I'm very thankful for their kindness and friendship, and I plan on telling them so (and have done so a bit already). I really enjoyed hanging out with them literally almost every day, and look forward to doing so again in the future. They changed my trip and gave it a whole new shape and outcome. I spent much less time going to concerts and seeing all the live music during the festival than I originally planned, largely because I enjoyed hanging out with them and didn't want to leave them. It may sound a bit like a waste (financially at least), but the trip kinda ended up consisting less of me spending time involved in the festival, and more of me just hanging out and going out with these friends and drinking and stuff with them (albeit I'm sure more often than they usually go out). But like I said before about skipping most of the stadium concerts during the festival, I don't regret my decision and the way I spent my time. I'm sure I could and would have had fun on this trip if I had spent more time around the music or if I hadn't met them. But I think I had more fun with them. I would've been doing the music stuff largely by myself, and here, for one of the few times in my life recently, I (at least somewhat) realized and chose the companionship and fun of hanging out with people, instead of solitarily participating in interests I have. It may be worth noting that a significant part of my desire to hang out with these friends is that I view them as cool and popular and attractive (especially the girls), qualities that I tend to gravitate toward, perhaps because of my own insecurity and self-consciousness due to my appearance. But I don't want to knock them by saying this. Although I may have had somewhat self-serving motives for hanging out with them, they are all really nice and good and generous people, and treated me so well, for which I am so thankful. 

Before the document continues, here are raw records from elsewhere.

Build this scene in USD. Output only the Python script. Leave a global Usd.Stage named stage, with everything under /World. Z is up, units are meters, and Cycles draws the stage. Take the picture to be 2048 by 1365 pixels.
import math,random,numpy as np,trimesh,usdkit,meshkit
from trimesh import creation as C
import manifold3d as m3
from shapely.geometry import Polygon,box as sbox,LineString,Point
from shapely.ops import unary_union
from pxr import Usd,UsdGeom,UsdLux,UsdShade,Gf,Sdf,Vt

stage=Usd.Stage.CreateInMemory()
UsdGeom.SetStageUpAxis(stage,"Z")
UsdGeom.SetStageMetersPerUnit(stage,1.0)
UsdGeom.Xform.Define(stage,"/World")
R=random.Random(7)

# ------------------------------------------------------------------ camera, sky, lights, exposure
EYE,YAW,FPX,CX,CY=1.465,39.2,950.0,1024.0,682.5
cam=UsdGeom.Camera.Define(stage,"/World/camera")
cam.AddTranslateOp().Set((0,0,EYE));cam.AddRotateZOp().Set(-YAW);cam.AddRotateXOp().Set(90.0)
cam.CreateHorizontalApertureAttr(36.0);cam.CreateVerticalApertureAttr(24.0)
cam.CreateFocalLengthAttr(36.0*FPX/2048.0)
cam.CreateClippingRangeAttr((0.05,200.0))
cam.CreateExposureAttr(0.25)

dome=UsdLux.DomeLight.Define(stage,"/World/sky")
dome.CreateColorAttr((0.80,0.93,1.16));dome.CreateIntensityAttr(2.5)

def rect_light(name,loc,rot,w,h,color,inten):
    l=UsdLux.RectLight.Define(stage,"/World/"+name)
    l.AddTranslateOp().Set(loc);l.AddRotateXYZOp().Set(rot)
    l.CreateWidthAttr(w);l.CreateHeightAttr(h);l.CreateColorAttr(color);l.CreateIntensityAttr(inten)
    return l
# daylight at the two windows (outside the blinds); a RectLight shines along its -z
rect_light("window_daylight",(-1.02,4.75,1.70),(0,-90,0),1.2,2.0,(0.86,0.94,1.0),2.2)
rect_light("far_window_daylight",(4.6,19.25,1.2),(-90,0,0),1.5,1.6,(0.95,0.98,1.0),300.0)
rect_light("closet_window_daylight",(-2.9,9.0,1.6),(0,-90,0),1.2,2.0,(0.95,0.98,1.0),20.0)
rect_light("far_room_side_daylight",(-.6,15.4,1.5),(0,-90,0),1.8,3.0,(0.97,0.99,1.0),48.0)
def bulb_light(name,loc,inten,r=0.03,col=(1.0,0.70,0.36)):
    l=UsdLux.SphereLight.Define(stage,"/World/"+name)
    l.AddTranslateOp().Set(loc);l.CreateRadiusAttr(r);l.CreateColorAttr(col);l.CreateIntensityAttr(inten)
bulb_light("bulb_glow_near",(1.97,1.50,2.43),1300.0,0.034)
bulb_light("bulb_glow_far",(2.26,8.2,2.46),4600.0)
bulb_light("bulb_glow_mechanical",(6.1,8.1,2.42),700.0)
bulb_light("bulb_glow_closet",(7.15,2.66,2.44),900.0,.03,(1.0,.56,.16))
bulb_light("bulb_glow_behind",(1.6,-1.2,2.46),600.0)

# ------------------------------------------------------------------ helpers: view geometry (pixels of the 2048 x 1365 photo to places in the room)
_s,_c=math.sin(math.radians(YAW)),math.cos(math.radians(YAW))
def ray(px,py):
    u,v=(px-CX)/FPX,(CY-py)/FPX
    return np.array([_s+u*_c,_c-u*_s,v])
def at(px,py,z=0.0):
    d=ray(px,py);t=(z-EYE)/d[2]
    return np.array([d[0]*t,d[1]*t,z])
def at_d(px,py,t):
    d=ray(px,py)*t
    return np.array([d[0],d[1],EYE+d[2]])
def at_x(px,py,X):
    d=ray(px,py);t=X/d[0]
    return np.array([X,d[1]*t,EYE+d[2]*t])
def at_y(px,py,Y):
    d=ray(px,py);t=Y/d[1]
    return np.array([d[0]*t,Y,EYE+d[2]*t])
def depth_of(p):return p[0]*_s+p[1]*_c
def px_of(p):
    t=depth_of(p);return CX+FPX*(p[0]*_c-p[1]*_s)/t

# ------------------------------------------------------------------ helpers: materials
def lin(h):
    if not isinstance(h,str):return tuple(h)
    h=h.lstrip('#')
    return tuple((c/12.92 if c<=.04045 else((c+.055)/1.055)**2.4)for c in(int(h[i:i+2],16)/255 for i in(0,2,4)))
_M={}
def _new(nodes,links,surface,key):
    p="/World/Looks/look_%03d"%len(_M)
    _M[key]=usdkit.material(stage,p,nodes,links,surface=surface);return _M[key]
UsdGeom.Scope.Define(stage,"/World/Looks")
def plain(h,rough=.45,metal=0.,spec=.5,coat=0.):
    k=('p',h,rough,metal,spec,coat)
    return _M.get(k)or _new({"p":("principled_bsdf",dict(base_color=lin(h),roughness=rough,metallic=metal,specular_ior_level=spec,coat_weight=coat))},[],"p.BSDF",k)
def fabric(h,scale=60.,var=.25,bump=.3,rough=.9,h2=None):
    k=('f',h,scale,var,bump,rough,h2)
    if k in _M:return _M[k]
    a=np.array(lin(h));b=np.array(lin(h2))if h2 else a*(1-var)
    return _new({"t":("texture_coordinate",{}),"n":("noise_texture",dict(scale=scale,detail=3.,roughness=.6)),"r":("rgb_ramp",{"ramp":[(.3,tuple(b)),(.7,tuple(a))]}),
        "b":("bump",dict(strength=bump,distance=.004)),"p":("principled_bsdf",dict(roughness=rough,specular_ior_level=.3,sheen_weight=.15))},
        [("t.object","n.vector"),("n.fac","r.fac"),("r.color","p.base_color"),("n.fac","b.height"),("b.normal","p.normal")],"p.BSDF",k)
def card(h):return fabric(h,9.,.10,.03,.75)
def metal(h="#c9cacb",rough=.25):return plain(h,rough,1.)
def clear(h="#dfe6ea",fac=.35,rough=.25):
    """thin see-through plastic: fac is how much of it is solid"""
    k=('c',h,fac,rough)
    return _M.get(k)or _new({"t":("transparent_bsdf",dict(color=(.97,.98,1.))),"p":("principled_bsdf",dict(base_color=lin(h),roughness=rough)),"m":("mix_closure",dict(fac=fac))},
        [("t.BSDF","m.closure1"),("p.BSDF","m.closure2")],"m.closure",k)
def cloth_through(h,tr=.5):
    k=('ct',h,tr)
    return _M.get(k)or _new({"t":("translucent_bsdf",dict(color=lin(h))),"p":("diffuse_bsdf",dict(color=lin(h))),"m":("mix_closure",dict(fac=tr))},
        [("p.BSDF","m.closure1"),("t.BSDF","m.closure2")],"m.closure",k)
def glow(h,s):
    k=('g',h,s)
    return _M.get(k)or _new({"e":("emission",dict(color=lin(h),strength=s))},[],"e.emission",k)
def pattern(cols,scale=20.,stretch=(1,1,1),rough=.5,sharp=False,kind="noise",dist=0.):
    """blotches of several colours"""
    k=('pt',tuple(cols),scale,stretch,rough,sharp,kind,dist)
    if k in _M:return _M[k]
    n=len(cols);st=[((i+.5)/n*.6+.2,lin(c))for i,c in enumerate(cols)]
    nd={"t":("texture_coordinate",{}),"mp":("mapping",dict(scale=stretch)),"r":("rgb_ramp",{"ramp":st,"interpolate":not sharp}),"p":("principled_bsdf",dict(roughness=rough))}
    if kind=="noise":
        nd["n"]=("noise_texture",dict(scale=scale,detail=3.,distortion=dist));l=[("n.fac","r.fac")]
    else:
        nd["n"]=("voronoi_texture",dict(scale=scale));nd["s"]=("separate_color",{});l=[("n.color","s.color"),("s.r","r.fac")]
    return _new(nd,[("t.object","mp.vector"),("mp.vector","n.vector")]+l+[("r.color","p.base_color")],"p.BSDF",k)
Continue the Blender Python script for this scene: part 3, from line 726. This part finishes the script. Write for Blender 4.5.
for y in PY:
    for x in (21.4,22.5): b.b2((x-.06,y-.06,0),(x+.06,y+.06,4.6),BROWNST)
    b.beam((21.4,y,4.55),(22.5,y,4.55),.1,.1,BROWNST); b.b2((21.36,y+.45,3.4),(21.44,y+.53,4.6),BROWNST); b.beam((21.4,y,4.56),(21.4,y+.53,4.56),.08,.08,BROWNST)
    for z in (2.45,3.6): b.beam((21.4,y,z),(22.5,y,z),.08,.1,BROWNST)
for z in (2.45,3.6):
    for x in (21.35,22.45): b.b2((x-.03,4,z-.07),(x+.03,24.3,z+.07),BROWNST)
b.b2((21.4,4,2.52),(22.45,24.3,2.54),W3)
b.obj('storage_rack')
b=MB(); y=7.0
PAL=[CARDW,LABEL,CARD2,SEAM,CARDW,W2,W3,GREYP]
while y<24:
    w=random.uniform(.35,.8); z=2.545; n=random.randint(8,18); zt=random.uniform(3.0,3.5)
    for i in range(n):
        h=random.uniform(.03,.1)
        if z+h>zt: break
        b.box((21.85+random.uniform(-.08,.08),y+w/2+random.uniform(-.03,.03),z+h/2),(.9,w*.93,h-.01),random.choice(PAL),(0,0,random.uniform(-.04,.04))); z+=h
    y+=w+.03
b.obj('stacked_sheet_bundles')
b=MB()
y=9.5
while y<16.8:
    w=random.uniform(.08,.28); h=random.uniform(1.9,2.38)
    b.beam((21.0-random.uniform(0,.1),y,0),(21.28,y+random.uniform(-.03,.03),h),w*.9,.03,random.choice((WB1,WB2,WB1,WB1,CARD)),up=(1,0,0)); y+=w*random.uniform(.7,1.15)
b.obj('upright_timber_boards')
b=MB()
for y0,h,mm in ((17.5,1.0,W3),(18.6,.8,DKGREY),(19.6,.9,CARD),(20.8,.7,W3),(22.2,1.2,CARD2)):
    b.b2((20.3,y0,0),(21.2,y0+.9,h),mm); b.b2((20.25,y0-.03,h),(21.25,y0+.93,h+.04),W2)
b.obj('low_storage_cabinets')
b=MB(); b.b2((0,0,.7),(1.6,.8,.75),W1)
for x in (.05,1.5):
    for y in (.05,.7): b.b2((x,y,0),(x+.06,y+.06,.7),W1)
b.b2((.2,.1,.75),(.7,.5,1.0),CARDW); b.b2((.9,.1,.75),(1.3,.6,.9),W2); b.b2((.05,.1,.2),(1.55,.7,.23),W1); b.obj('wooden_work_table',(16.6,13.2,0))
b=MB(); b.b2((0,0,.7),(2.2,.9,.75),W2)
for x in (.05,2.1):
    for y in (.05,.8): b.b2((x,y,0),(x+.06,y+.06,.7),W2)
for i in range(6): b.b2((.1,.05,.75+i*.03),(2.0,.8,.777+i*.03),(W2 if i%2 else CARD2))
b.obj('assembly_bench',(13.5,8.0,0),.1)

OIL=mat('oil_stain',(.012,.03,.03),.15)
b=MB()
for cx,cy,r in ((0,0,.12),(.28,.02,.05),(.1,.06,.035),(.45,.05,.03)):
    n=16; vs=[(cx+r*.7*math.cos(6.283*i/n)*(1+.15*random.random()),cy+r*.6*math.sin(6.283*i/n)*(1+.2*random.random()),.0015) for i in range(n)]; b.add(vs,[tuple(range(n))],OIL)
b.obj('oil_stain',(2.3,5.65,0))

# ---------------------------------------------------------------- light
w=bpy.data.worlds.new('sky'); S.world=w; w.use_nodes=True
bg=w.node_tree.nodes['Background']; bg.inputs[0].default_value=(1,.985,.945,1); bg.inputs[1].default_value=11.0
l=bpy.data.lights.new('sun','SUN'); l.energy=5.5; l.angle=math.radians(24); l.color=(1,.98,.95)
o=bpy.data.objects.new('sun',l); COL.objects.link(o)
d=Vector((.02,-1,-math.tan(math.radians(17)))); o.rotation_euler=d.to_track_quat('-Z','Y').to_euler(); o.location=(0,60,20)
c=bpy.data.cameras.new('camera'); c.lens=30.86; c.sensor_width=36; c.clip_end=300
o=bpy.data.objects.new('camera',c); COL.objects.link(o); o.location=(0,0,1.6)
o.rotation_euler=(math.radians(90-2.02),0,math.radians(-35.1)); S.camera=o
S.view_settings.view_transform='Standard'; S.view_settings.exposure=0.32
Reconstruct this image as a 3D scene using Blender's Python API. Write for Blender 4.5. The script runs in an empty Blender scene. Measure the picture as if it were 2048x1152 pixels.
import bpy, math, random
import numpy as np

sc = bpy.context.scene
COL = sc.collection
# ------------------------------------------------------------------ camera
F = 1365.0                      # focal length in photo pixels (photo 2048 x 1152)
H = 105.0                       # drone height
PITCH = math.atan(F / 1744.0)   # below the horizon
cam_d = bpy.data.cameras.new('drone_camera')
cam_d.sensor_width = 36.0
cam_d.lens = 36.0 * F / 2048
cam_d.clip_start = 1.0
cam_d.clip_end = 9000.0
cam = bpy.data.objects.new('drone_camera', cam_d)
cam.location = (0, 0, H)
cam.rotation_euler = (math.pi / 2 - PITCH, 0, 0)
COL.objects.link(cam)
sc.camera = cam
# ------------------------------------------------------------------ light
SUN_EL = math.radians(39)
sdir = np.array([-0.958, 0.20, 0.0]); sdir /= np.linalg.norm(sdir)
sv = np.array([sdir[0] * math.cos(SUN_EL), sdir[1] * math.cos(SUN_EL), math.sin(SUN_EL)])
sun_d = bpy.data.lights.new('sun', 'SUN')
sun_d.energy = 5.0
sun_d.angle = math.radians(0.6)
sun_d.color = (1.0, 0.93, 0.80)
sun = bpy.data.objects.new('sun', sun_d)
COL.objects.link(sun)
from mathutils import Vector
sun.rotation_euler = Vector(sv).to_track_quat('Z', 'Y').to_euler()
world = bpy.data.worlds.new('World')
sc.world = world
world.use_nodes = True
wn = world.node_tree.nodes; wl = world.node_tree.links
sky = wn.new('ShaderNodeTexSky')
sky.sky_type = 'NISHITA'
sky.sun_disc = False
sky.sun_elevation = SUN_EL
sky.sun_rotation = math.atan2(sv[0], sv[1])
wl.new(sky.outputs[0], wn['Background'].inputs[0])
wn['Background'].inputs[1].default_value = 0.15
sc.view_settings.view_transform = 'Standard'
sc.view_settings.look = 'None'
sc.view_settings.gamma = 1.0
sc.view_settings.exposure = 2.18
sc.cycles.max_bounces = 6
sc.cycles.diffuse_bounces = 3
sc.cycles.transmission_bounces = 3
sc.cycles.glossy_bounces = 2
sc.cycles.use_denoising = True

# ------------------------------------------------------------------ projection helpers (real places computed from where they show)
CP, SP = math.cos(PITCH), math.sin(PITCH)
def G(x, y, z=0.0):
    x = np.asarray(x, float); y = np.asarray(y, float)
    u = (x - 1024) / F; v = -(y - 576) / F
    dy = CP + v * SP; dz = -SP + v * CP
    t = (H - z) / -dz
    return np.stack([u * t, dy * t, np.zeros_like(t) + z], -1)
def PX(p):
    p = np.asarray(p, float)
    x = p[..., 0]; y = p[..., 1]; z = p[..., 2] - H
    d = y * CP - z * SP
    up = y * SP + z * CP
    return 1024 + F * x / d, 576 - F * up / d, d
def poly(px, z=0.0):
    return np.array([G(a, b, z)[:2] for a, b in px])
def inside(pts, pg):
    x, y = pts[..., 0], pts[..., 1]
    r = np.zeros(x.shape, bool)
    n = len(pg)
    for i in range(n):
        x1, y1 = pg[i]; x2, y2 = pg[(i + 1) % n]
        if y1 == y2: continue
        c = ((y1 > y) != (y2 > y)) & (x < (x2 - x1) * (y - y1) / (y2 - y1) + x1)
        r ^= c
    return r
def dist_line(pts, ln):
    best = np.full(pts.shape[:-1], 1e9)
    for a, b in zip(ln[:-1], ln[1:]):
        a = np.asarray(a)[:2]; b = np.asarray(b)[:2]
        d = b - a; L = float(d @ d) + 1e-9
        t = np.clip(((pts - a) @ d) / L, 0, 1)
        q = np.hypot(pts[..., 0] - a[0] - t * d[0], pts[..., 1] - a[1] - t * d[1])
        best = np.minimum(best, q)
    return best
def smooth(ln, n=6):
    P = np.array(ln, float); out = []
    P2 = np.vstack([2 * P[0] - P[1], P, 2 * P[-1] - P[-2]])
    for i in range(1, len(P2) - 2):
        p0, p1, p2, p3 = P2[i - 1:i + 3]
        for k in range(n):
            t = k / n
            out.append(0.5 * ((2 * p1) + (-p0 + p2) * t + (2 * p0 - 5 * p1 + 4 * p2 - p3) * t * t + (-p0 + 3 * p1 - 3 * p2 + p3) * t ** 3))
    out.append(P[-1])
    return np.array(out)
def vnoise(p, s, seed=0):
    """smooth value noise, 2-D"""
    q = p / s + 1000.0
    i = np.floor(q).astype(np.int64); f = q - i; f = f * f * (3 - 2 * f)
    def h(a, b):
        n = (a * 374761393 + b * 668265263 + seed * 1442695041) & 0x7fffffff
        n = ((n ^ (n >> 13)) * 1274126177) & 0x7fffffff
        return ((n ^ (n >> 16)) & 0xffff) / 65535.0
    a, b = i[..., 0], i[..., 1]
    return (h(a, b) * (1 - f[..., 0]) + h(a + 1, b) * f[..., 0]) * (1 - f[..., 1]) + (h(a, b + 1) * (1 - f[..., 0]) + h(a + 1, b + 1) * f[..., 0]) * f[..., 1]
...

So in the end, my trip consisted less of a typical CMA Fest experience, and more just going out and hanging with and making friends, which I found to be very fun. We'll see, maybe next year I'll sell my tickets for the stadium show and the Fan Fair Hall (unless maybe I have someone coming with me) and just go to the free shows and hang out with my friends. But as far as this year's trip, it was amazing, and I'm so glad to have so many new friends.